The incapability of the Department of Basic Education, although endowed
with an annual Budget more than three times the per capita average for
developed countries, to deliver textbooks within six months after the start of
the school year, not to speak of providing a competent education to the
children, must surely point to the incapability of the State to perform
adequately.
The moral of all of this is clear – the
Communist-inspired ideals of the Freedom Charter, although enticing on the
surface, do not stand up well in the rigorous testing of the real world!

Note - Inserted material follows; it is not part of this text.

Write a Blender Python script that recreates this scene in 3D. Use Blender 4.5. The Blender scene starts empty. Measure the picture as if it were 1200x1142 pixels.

Nelson Mandela is a man of great ideals. He had, fortunately, the opportunity and the
mental fortitude to examine these ideals in the light of experience, his own as
well as that of many South African greats like Harry Oppenheimer, and to modify
those ideals in such a way that they would be able to survive in the world in
which we live. For that, and for the
fact that Nelson Mandela survived the conditions he was forced to endure by a
semi-Fascist Government, is something for which all South Africans, and all
citizens of the world, should be grateful.
Now is the time in which we live. If anything should have been done differently
in 1994, we should recognise that it was not, and that it now will not be done
differently, and build on what now is fact.